WHAT THE TASK ASKS: Report how many lines contain the word "that"; answer with the number only.

MATERIAL:
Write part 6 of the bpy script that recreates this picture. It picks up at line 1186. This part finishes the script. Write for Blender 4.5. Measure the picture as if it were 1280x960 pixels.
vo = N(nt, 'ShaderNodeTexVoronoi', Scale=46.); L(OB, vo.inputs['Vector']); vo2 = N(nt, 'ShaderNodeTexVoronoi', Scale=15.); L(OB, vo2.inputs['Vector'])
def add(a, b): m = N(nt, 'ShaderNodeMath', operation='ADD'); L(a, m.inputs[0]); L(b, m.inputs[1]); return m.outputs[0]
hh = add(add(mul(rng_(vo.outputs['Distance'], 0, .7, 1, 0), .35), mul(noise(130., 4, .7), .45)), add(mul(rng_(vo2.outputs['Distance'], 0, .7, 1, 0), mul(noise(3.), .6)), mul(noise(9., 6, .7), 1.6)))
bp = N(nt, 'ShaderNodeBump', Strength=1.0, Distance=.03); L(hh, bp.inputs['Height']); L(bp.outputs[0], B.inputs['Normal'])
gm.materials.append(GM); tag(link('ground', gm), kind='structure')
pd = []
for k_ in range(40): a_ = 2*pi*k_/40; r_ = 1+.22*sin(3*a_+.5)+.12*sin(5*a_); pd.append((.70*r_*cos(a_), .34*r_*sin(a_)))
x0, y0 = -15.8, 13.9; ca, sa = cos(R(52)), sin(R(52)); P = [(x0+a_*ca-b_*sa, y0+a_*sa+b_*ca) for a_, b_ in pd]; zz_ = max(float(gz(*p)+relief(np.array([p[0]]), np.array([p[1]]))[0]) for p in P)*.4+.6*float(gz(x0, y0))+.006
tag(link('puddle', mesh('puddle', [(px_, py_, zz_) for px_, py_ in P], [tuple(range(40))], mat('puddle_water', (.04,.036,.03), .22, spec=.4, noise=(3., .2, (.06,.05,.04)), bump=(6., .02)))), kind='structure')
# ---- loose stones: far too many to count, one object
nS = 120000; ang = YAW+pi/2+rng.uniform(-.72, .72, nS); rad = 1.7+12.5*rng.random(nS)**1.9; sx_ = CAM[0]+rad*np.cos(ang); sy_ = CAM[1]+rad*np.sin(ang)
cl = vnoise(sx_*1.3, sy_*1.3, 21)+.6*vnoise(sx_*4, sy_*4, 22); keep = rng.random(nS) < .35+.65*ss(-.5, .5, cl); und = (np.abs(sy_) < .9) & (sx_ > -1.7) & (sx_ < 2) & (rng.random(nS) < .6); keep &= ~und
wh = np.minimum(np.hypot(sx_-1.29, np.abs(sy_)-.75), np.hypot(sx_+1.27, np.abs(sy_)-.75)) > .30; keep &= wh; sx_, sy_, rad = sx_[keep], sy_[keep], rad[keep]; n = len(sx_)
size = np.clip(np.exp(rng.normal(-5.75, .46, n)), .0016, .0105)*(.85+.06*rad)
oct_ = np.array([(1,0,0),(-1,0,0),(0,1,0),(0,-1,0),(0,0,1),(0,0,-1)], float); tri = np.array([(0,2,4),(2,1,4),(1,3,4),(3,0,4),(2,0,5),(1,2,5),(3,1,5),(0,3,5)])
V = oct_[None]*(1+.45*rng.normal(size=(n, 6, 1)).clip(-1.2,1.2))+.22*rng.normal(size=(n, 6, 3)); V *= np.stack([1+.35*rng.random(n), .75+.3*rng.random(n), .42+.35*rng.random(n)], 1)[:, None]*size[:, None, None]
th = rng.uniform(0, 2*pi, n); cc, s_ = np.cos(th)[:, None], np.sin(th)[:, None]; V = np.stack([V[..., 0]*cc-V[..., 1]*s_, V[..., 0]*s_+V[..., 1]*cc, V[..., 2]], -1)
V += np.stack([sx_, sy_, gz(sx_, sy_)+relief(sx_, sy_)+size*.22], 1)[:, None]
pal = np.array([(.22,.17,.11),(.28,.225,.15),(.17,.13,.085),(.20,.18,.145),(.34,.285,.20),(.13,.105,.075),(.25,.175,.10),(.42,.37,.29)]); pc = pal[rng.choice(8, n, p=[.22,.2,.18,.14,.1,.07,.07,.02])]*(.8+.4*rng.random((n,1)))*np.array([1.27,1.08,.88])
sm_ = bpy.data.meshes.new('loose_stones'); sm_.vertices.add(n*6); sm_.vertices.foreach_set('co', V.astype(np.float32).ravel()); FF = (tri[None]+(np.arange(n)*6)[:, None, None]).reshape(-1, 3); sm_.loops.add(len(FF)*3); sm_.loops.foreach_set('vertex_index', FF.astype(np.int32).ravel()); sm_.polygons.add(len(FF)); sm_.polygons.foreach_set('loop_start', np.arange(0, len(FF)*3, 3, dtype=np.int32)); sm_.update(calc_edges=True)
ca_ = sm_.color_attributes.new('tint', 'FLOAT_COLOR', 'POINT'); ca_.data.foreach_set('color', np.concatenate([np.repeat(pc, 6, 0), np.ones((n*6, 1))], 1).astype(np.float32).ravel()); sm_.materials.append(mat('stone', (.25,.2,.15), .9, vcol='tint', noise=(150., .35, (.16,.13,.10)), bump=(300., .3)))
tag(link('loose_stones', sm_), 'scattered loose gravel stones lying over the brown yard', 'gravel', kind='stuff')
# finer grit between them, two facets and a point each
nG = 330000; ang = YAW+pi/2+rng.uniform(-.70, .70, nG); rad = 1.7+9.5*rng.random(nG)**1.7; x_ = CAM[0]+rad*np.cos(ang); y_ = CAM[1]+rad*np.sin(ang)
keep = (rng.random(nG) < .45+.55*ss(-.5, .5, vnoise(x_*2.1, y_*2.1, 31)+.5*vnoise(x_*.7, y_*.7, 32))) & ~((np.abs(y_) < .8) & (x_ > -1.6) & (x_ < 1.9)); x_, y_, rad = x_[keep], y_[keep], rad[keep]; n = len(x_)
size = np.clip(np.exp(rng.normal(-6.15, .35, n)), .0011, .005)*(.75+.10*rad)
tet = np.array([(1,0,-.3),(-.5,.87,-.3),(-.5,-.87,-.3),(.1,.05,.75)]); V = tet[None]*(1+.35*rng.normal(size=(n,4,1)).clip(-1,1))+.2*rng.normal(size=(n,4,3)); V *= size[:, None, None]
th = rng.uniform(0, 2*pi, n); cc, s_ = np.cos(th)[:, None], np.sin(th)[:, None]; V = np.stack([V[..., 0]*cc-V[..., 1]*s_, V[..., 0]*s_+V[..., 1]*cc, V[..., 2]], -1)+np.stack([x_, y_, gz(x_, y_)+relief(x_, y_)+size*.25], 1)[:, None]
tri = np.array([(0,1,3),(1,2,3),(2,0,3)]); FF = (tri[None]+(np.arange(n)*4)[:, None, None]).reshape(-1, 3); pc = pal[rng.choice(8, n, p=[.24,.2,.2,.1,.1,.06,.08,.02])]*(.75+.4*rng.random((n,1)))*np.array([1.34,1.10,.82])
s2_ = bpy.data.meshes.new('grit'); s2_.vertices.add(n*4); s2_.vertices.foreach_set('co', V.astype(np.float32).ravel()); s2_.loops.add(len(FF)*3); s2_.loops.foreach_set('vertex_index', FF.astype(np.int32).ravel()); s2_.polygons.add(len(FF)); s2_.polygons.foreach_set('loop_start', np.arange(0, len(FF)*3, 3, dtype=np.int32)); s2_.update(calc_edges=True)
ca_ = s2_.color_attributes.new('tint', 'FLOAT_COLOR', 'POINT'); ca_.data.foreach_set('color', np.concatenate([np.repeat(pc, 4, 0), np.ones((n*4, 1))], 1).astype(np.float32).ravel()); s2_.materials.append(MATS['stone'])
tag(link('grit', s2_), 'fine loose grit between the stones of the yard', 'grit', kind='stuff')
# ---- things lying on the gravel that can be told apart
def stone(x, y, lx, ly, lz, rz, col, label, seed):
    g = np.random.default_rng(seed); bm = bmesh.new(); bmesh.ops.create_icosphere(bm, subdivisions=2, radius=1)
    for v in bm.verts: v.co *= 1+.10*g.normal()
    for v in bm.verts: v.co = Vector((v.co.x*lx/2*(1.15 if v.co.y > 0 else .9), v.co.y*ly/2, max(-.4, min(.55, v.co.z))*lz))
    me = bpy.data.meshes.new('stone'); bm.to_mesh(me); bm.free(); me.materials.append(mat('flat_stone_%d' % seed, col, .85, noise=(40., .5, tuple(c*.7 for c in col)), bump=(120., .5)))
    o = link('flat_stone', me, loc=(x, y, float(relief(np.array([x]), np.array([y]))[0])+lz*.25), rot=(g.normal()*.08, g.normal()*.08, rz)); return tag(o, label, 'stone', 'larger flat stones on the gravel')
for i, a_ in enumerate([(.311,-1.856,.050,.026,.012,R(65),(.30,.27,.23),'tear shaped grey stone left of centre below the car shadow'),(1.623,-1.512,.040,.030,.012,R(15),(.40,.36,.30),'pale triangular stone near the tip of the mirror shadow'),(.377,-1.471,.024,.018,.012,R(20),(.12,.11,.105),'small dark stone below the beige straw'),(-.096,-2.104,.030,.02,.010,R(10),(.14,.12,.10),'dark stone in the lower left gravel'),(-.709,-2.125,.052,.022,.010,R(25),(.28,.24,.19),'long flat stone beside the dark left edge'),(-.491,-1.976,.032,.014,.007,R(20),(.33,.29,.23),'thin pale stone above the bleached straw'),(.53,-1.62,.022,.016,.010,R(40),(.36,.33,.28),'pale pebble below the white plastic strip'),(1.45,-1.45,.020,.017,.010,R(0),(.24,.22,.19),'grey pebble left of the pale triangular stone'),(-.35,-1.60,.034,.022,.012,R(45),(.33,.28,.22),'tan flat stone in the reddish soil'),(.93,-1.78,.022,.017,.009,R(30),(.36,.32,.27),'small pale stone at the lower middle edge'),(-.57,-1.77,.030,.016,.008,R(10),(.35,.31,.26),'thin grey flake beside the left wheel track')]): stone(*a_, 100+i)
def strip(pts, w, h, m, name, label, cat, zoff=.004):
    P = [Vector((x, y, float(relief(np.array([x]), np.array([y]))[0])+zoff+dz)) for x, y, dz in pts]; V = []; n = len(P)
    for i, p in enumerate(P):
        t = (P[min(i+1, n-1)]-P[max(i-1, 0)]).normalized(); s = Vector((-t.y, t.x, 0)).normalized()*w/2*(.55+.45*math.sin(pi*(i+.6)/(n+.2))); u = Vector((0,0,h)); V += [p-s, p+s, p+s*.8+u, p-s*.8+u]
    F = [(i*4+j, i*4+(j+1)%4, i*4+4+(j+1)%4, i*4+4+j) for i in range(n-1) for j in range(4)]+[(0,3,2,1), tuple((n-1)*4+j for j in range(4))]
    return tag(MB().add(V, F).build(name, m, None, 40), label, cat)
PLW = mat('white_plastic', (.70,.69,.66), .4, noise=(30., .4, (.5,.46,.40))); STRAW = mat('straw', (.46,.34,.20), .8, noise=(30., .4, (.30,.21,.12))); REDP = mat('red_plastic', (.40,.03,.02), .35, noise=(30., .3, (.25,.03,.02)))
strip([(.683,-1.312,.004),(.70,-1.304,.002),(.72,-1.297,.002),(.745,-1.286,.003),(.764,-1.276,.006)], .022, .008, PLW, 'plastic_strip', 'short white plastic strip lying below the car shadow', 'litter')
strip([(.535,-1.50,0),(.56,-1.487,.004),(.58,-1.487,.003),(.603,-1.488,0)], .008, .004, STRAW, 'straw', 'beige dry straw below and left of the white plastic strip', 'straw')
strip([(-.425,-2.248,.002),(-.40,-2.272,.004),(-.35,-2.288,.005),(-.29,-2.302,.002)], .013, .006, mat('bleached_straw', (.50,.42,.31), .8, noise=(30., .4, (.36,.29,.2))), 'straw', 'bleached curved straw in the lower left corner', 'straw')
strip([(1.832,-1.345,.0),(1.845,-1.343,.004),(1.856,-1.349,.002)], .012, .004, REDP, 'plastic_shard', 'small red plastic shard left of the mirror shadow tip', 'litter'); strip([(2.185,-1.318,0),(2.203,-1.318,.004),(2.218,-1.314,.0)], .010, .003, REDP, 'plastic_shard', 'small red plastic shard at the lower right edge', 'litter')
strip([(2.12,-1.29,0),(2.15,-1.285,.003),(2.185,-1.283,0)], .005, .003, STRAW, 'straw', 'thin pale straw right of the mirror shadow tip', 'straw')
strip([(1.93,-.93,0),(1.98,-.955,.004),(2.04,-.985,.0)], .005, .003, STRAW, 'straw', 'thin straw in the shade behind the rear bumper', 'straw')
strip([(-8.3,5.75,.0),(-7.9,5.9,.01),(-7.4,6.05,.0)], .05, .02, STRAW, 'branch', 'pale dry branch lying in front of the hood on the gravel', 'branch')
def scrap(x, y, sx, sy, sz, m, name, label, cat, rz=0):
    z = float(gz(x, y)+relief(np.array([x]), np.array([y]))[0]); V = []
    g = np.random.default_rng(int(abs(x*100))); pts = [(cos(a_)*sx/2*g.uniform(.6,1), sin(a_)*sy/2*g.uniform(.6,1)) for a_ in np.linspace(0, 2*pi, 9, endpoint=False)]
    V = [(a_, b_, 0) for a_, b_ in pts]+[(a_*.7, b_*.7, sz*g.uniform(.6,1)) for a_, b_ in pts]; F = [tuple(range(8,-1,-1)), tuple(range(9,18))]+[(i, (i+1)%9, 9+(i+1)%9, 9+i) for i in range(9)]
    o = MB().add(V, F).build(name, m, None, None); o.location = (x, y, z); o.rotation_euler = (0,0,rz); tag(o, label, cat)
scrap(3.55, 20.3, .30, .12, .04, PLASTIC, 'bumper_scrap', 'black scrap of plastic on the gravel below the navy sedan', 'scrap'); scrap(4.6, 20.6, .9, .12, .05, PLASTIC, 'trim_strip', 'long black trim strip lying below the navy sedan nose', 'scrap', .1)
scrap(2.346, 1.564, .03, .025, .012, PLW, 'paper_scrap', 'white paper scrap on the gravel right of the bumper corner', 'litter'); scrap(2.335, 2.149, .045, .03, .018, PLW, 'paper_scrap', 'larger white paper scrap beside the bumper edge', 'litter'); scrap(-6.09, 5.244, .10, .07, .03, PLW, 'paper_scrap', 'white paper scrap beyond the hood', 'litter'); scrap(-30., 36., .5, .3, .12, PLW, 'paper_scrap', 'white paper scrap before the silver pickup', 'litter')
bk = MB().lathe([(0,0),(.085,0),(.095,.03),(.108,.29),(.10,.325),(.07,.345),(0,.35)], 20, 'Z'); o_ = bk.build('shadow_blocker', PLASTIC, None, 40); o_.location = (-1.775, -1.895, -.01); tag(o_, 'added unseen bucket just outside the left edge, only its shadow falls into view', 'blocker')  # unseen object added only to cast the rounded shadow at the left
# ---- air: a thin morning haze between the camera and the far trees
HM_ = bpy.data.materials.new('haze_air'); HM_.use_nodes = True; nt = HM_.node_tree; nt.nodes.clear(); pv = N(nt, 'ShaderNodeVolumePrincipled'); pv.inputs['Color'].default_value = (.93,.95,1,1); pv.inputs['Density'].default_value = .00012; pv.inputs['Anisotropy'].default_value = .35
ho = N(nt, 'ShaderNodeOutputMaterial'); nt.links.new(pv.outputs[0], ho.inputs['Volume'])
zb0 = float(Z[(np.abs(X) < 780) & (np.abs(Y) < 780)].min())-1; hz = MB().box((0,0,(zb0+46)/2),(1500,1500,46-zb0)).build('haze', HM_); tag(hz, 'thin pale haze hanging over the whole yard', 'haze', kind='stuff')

RESPONSE: 2